Sur le plan formel, Serial Experiments Lain frappe par son apparente simplicité. Si l'animation à proprement parler n'a rien d'exceptionnel, l'esthétique brille par ses partis pris graphiques osés et fort bien exploités par une mise en scène hypnotique, succession de séquences énigmatiques baignant dans une atmosphère inquiétante et destabilisante. Utilisant de subtils effets sonores pour faire naître le malaise et des répétitions pour happer le spectateur, jouant sur les cadrages instables et les designs asymétriques (tels que la coiffure de Lain) pour provoquer une sensation de déséquilibre, la série possède quelques moments tout simplement glaçants, les touches horrifiques se voyant disséminer parcimonieusement mais avec une efficacité redoutable (voir les layers Girls et Distorsion). Serial Experiments Lain marque aussi l'une des nombreuses collaborations de Yasuyuki Ueda avec le character designer Yoshitoshi ABe, dont le style épuré participe à susciter de manière insidieuse cette impression unique d'étrangeté qui imprègne la banalité du quotidien et que l'on retrouve presque à chaque plan.
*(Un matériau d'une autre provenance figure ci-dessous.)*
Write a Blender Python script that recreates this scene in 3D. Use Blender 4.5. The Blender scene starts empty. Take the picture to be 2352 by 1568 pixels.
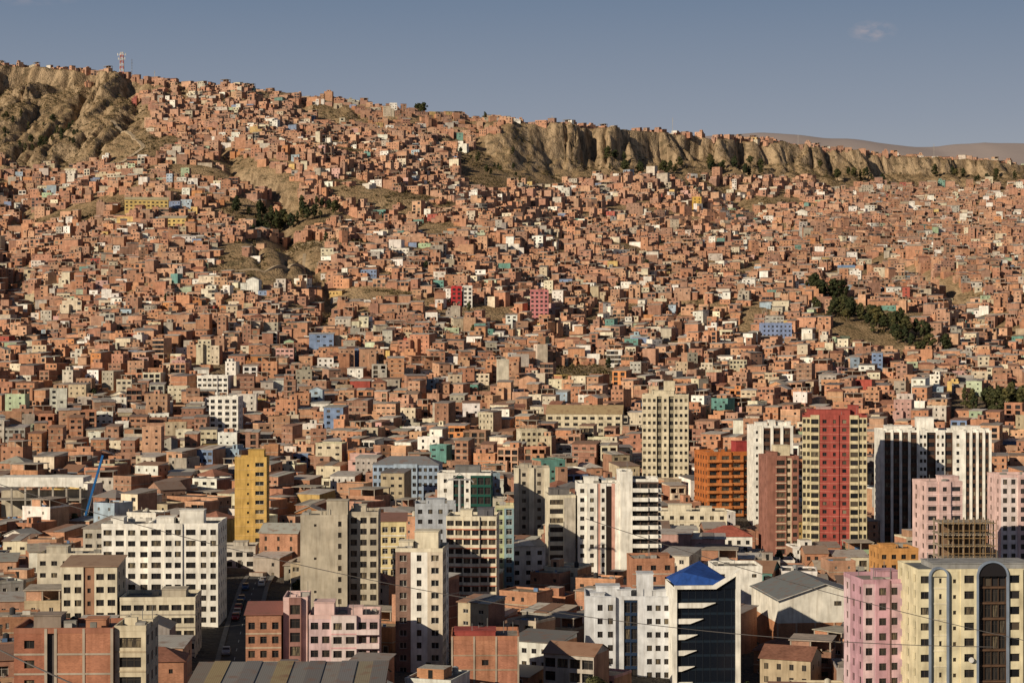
import bpy, math, random
import numpy as np
from mathutils import Vector, Matrix
random.seed(7)
R = random.Random(11)
scene = bpy.context.scene
LINK = scene.collection.objects.link

# ------------------------------------------------------------------ noise
def _hash(ix, iy, seed):
    n = (ix.astype(np.int64) * 374761393 + iy.astype(np.int64) * 668265263 + seed * 974711) & 0x7fffffff
    n = ((n ^ (n >> 13)) * 1274126177) & 0x7fffffff
    n = n ^ (n >> 16)
    return (n & 0xffff) / 65535.0
def vnoise(x, y, seed=0):
    x = np.asarray(x, float); y = np.asarray(y, float)
    ix = np.floor(x); iy = np.floor(y)
    fx = x - ix; fy = y - iy
    fx = fx * fx * (3 - 2 * fx); fy = fy * fy * (3 - 2 * fy)
    a = _hash(ix, iy, seed); b = _hash(ix + 1, iy, seed)
    c = _hash(ix, iy + 1, seed); d = _hash(ix + 1, iy + 1, seed)
    return (a + (b - a) * fx) * (1 - fy) + (c + (d - c) * fx) * fy
def fbm(x, y, seed=0, o=4):
    s = 0; a = .5; t = 0
    for i in range(o):
        s = s + a * vnoise(x, y, seed + i * 17); t += a
        x = np.asarray(x) * 2.03 + 11.3; y = np.asarray(y) * 2.03 + 5.7; a *= .5
    return s / t
def ridge(x, y, seed): return 1 - np.abs(2 * vnoise(x, y, seed) - 1)

# ------------------------------------------------------------------ terrain height (metres, eye level = 0)
CB = (np.array([-900, -300, 0, 150, 340, 500, 700, 900, 1050, 1176, 1290, 1640, 2000, 2352, 2700, 3400]) - 1176) / 4400.
RIMD = np.array([2150, 2100, 2080, 2070, 2050, 2030, 2020, 2000, 1990, 1985, 2000, 2130, 2250, 2350, 2450, 2600.])
RIMT = (784 - np.array([125, 130, 147, 157, 184, 200, 222, 250, 269, 280, 289, 312, 353, 376, 382, 384.])) / 4400.
FOOD = np.array([1700, 1700, 1720, 1740, 1800, 1900, 1930, 1920, 1850, 1850, 1945, 2065, 2185, 2285, 2400, 2550.])
FOOT = (784 - np.array([400, 395, 390, 375, 300, 252, 262, 292, 352, 380, 384, 386, 408, 415, 420, 425.])) / 4400.
ND = np.array([-600, 0, 60, 150, 300, 440, 560, 650, 800, 950, 1000.])
NL = np.array([0, -6, -30, -58, -68, -64, -62, -62, -54, -36, -28.])
NC = np.array([0, -6, -30, -62, -74, -69, -68, -67, -56, -38, -29.])
NR = np.array([0, -6, -30, -64, -77, -73, -73, -76, -62, -42, -33.])
def ravine(x, y):
    wx = x + 60 * (fbm(x / 120., y / 120., 71, 2) - .5)
    return ridge(wx / 170. + y / 900., y / 520., 73)
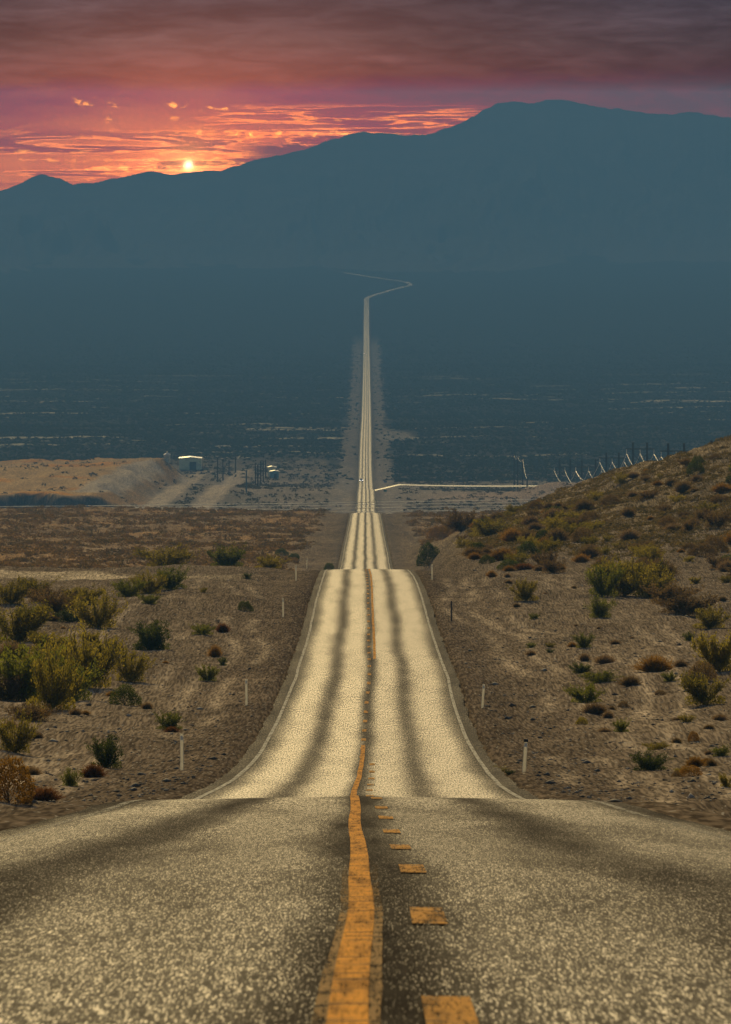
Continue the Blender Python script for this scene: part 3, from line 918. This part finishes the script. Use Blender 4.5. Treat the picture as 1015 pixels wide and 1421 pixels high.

Pour beaucoup d'amateurs de science-fiction, la série Serial Experiments Lain n'a été égalée par aucune des tentatives postérieures du genre, en termes de réfléxion comme de capacité à anticiper l'avenir. On appelle cela une oeuvre visionnaire.
Pour le 10e anniversaire de Serial Experiments Lain, Dybex ressort l'intégrale de la série dans un splendide coffret collector, qui propose entre autres et pour la première fois une piste 5.1 française, en plus d'une galerie de suppléments inédits parmi lesquels une illustration et un manga inédit de Yoshitoshi ABe.